◆ **Exercise**:
Reproduce the listing below exactly, beginning with its first line and ending with the line that holds "R = math.radians"; pictures are not part of the copy.

◆ **Information shown**:
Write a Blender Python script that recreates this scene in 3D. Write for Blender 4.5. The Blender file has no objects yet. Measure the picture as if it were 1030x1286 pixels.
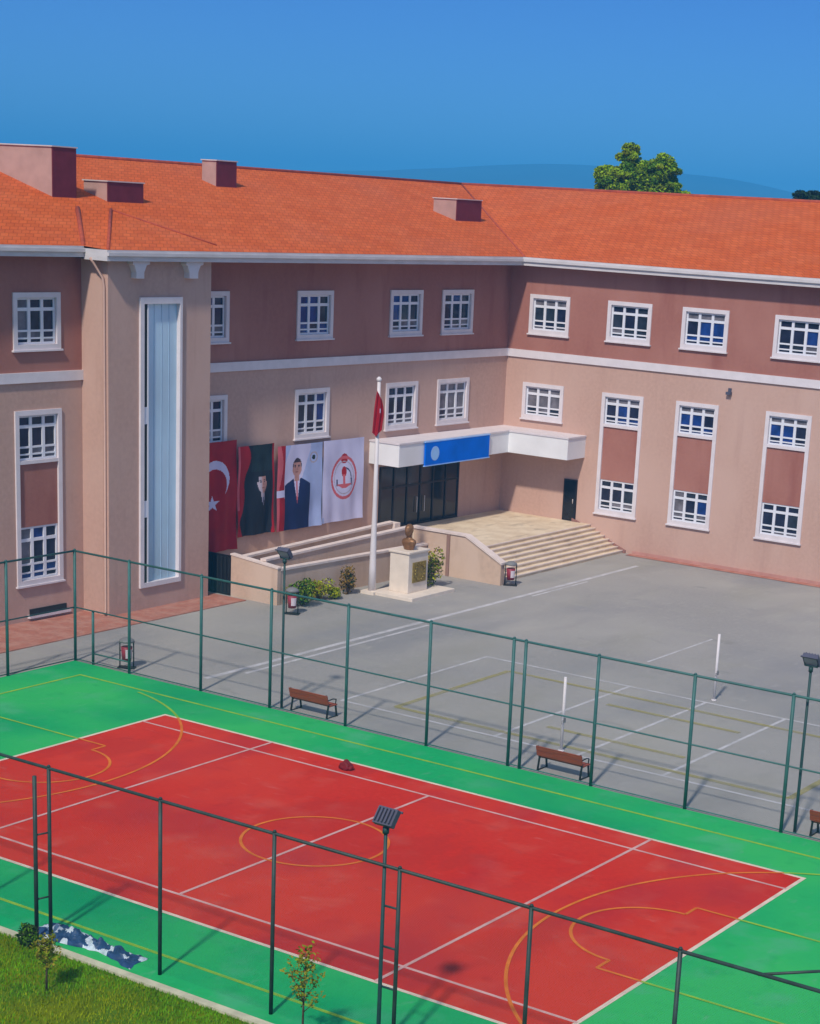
import bpy, bmesh, math, random
from mathutils import Vector, Matrix, noise
random.seed(7)
S = bpy.context.scene
COL = S.collection
R = math.radians

# ------------------------------------------------------------------ materials
MATS = {}
def mat(name, col, rough=0.8, var=0.10, scale=1.5, bump=0.0, bscale=40.0, metal=0.0, spec=0.3, col2=None, mix=0.5, stretch=(1, 1, 1), detail=5.0):
    """Principled material whose colour wanders between darker/lighter patches (object space noise)."""
    m = bpy.data.materials.new(name); m.use_nodes = True
    nt = m.node_tree; b = nt.nodes['Principled BSDF']
    b.inputs['Roughness'].default_value = rough; b.inputs['Metallic'].default_value = metal
    b.inputs['Specular IOR Level'].default_value = spec
    tc = nt.nodes.new('ShaderNodeTexCoord'); mp = nt.nodes.new('ShaderNodeMapping')
    mp.inputs['Scale'].default_value = stretch
    nt.links.new(tc.outputs['Object'], mp.inputs['Vector'])
    n = nt.nodes.new('ShaderNodeTexNoise'); n.inputs['Scale'].default_value = scale; n.inputs['Detail'].default_value = detail
    nt.links.new(mp.outputs['Vector'], n.inputs['Vector'])
    r = nt.nodes.new('ShaderNodeValToRGB')
    c2 = col2 if col2 else tuple(min(1, c*(1+var)) for c in col)
    c1 = col if col2 else tuple(c*(1-var) for c in col)
    r.color_ramp.elements[0].position = 0.5-0.25*mix*2*0.7; r.color_ramp.elements[1].position = 0.5+0.25*mix*2*0.7
    r.color_ramp.elements[0].color = (*c1, 1); r.color_ramp.elements[1].color = (*c2, 1)
    nt.links.new(n.outputs['Fac'], r.inputs['Fac']); nt.links.new(r.outputs['Color'], b.inputs['Base Color'])
    if bump:
        n2 = nt.nodes.new('ShaderNodeTexNoise'); n2.inputs['Scale'].default_value = bscale; n2.inputs['Detail'].default_value = 4
        nt.links.new(tc.outputs['Object'], n2.inputs['Vector'])
        bp = nt.nodes.new('ShaderNodeBump'); bp.inputs['Strength'].default_value = bump; bp.inputs['Distance'].default_value = 0.02
        nt.links.new(n2.outputs['Fac'], bp.inputs['Height']); nt.links.new(bp.outputs['Normal'], b.inputs['Normal'])
    MATS[name] = m
    return m

def layered(name, base, layers, rough=0.85, bump=0.15, bscale=30, spec=.06):
    """base colour + list of (colour, noise scale, lo, hi, stretch, strength) patches blended over it."""
    m = mat(name, base, rough=rough, var=0.05, scale=6, bump=bump, bscale=bscale, spec=spec)
    nt = m.node_tree; b = nt.nodes['Principled BSDF']
    src = b.inputs['Base Color'].links[0].from_socket
    tc = [x for x in nt.nodes if x.type == 'TEX_COORD'][0]
    for i, (c, sc, lo, hi, st, amt) in enumerate(layers):
        mp = nt.nodes.new('ShaderNodeMapping'); mp.inputs['Scale'].default_value = st
        mp.inputs['Location'].default_value = (i*7.3, i*3.1, i*1.7)
        nt.links.new(tc.outputs['Object'], mp.inputs['Vector'])
        n = nt.nodes.new('ShaderNodeTexNoise'); n.inputs['Scale'].default_value = sc; n.inputs['Detail'].default_value = 6
        nt.links.new(mp.outputs['Vector'], n.inputs['Vector'])
        mr = nt.nodes.new('ShaderNodeMapRange'); mr.inputs['From Min'].default_value = lo; mr.inputs['From Max'].default_value = hi
        mr.inputs['To Max'].default_value = amt
        nt.links.new(n.outputs['Fac'], mr.inputs['Value'])
        mx = nt.nodes.new('ShaderNodeMix'); mx.data_type = 'RGBA'
        mx.inputs['B'].default_value = (*c, 1)
        mx.inputs[7].default_value = (*c, 1)
        nt.links.new(mr.outputs['Result'], mx.inputs[0]); nt.links.new(src, mx.inputs[6])
        src = mx.outputs[2]
    nt.links.new(src, b.inputs['Base Color'])
    return m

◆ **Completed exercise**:
Write a Blender Python script that recreates this scene in 3D. Write for Blender 4.5. The Blender file has no objects yet. Measure the picture as if it were 1030x1286 pixels.
import bpy, bmesh, math, random
from mathutils import Vector, Matrix, noise
random.seed(7)
S = bpy.context.scene
COL = S.collection
R = math.radians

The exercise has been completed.